Developing a “Safety Culture” vs developing a Positive or Focused or Meaningful Safety Culture…

At the recent National Safety Council annual Congress and Exposition in San Diego, the NSC’s central booth focused on their “Journey to Safety Excellence” initiative. It’s a nice way to summarize one model of a path that companies travel on their way to safety excellence. It looks like a great set of tools to help companies reduce incidents and exposures, improve compliance, and improve management skills as well.

One of the interesting features of their booth display was an in-person survey of the issues that people felt were the most pressing or challenging related to their own companies journey. The results were evident immediately and graphically via dropping a poker chip into a labeled large clear acrylic tube, so the the stacking of chips made an immediate “bar graph” display of results. the four choices were as follows:

Leadership and Employee Engagement

Safety Management Systems

Risk Reduction

Performance Measurement

Is it any surprise that “Leadership and Employee Engagement” was the leading category by a wide margin? People at many companies and organizations are seeking more engagement in safety and risk reduction. They are seeking increased engagement at all levels, and they know that engagement is necessary for any larger success in safety excellence to occur. This is a worthy topic, and there is one simple point I’d like to address today:

What does it mean to refer to “Safety Culture” development?
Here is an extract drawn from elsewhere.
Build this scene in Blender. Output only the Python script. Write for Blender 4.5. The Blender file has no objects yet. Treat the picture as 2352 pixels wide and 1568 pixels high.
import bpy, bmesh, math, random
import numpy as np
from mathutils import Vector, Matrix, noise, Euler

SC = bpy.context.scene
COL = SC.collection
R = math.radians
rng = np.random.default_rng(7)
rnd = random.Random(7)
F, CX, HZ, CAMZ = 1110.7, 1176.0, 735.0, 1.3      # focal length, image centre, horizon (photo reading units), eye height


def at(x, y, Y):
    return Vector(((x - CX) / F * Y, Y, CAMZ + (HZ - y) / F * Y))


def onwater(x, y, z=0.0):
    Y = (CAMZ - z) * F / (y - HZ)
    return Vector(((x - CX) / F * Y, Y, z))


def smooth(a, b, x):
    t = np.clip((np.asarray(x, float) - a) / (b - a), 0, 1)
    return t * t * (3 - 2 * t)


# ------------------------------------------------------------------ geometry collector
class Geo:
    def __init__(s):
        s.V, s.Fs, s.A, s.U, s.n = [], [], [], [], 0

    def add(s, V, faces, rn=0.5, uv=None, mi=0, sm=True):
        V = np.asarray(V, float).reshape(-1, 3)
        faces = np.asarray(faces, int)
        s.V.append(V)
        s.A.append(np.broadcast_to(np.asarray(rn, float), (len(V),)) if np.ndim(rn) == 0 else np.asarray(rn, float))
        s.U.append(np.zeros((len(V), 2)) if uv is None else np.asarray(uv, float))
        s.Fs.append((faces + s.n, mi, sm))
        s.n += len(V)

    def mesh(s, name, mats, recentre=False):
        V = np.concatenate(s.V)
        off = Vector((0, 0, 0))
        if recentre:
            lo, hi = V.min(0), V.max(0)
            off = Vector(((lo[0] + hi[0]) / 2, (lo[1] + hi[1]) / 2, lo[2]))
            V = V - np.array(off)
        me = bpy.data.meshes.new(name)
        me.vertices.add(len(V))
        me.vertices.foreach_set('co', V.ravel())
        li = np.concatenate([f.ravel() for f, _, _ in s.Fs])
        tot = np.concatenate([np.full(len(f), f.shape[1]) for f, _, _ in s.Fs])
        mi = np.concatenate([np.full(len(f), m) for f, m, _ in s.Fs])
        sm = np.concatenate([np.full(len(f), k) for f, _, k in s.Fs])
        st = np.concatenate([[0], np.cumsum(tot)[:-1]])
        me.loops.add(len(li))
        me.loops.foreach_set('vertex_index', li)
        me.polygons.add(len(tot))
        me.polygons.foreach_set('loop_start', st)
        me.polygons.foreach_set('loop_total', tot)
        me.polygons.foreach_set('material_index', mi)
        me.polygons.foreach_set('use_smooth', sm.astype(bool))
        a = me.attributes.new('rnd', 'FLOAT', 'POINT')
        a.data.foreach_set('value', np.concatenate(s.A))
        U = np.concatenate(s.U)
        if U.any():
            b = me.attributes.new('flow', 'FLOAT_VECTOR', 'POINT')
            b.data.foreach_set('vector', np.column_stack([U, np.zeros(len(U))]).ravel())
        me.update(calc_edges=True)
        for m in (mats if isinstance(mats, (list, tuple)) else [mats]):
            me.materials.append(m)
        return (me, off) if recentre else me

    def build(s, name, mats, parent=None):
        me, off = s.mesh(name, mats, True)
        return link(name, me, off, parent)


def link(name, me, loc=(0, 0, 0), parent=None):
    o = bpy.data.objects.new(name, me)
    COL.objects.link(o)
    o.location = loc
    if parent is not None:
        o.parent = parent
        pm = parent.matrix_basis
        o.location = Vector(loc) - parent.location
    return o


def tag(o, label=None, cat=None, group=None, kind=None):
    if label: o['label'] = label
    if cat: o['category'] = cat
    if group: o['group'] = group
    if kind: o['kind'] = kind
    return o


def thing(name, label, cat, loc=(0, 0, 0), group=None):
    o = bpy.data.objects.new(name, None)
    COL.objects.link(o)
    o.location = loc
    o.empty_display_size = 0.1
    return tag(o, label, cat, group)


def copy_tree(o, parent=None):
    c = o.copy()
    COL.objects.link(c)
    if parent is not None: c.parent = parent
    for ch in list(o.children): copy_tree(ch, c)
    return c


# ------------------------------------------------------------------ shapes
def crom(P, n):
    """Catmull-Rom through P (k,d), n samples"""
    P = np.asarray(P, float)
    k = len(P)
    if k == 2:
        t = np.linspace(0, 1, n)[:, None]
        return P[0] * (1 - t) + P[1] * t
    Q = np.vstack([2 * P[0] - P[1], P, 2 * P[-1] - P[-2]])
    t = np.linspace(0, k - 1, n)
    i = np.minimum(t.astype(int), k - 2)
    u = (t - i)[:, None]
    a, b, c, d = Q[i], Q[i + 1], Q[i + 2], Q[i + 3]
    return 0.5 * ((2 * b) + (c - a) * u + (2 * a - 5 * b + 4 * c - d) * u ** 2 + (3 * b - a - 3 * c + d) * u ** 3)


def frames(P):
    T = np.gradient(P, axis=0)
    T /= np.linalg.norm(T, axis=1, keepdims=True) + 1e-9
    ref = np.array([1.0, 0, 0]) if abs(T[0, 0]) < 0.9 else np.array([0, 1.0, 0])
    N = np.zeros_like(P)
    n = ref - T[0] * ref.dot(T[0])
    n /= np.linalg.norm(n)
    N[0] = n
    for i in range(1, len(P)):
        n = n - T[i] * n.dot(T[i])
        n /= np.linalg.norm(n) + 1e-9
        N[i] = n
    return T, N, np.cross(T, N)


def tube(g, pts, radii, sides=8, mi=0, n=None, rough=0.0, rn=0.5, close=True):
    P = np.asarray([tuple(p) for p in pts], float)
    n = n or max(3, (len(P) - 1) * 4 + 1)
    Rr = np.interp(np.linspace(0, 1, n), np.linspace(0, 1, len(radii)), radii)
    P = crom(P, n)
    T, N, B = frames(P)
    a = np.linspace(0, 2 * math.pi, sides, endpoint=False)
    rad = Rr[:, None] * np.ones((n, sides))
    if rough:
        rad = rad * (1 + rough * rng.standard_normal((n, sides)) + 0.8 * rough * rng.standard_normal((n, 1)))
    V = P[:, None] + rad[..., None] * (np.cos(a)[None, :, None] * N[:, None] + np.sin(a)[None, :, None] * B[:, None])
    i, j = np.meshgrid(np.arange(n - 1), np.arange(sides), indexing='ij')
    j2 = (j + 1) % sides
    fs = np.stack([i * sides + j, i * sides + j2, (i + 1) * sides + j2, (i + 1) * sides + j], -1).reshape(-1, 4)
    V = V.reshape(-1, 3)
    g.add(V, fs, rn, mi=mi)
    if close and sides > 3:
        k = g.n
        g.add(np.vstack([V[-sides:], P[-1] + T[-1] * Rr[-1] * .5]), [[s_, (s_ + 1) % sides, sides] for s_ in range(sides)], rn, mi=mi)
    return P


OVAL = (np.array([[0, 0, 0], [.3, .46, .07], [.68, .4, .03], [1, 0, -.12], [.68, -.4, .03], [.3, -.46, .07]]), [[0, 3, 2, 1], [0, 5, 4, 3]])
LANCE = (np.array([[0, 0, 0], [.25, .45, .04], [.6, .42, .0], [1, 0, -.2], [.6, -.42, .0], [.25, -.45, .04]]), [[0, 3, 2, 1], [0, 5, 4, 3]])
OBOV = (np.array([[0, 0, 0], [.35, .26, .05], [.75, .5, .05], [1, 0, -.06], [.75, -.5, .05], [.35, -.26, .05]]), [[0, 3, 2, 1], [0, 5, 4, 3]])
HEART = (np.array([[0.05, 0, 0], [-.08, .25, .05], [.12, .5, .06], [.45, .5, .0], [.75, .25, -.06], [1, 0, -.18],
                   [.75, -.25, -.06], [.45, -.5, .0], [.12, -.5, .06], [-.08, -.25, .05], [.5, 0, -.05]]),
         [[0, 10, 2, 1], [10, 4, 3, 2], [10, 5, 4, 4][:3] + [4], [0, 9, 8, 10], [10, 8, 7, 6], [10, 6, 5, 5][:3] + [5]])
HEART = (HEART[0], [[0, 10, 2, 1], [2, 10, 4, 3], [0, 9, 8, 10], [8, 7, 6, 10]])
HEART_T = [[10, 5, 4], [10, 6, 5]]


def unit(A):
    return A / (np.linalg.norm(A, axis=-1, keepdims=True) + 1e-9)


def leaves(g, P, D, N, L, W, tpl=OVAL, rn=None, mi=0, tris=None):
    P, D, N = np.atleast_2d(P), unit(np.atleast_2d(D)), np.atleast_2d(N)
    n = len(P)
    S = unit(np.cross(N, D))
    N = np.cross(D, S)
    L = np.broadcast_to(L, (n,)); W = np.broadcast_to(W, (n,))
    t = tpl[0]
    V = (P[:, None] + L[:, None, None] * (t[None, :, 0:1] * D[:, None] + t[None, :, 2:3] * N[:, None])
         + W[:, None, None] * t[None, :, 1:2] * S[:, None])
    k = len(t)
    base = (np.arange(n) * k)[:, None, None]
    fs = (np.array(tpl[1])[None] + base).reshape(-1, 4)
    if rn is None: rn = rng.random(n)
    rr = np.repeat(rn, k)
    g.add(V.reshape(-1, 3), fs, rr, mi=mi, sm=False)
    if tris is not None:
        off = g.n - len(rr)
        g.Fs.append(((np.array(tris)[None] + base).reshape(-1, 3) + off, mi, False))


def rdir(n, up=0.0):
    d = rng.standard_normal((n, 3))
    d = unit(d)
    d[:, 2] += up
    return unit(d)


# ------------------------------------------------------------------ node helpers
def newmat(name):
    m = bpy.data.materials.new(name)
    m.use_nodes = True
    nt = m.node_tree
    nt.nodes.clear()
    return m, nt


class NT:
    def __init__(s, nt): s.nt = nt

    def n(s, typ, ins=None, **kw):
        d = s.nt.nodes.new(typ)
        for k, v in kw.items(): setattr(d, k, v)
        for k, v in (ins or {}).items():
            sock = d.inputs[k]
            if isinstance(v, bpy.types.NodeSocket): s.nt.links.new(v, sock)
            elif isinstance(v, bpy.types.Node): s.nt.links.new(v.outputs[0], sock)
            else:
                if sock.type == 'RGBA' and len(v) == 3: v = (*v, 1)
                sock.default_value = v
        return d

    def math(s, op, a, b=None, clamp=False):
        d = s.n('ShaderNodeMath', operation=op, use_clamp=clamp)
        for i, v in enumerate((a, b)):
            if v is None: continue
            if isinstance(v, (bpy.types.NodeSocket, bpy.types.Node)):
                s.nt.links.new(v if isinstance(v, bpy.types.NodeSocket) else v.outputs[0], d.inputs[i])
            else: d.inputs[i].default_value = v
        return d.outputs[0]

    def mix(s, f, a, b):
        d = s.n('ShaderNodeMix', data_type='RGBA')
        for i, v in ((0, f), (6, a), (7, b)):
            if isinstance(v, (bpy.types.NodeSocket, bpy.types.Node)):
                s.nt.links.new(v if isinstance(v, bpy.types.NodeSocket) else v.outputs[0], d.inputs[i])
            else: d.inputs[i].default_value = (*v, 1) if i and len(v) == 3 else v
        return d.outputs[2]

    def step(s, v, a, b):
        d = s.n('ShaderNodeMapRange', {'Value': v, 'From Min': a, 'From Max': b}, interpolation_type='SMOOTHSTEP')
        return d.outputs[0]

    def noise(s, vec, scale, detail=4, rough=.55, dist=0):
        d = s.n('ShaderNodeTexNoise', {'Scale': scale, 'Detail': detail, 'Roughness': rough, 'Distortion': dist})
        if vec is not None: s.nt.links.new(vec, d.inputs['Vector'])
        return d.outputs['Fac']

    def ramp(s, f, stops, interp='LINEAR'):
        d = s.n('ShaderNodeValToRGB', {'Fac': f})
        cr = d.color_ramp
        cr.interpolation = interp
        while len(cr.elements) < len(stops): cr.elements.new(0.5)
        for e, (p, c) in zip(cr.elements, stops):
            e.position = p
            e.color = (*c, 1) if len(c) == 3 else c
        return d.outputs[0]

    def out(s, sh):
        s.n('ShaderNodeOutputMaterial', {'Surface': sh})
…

One of the informal definitions of culture that I want to revisit is the simple phrase “Culture is the way we do (and see) things around here.”

So what is we seek to develop? One recently popular notion that because all organizations have some sort of culture related to safety, including dysfunctional and counterproductive versions of safety culture, just saying that seeking to develop “safety culture” is not enough. The naysayers say that you already have a safety culture and that what you need to do is make it better. Sure, that’s technically true, but framing the situation that way is a needless technical hangup, that will end up confusing a lot of end users. So let it be known that in common use, referring to developing a safety culture means developing a safety culture that is better, more effective, and more advanced than what you are starting with.

Keep in mind the following characteristics of a great safety culture:

  • A great safety culture is effective at reducing risks and losses
  • A great safety culture is understood at all levels
  • A great safety culture is realistic and not theoretical
  • A great safety culture exists across all portions of an organization
  • A great safety culture is focused on meaningful action
  • A great safety culture includes understanding of how safety supports production goals
  • A great safety culture is not just for show

What means do you use to know where you are starting from and where you need to go? Do you do employee safety perception surveys? Do you have meetings that bring different levels together? Do you solicit input and ideas both formally and informally?

And most importantly, do you truly value that the input you get from your workforce? How do they know that?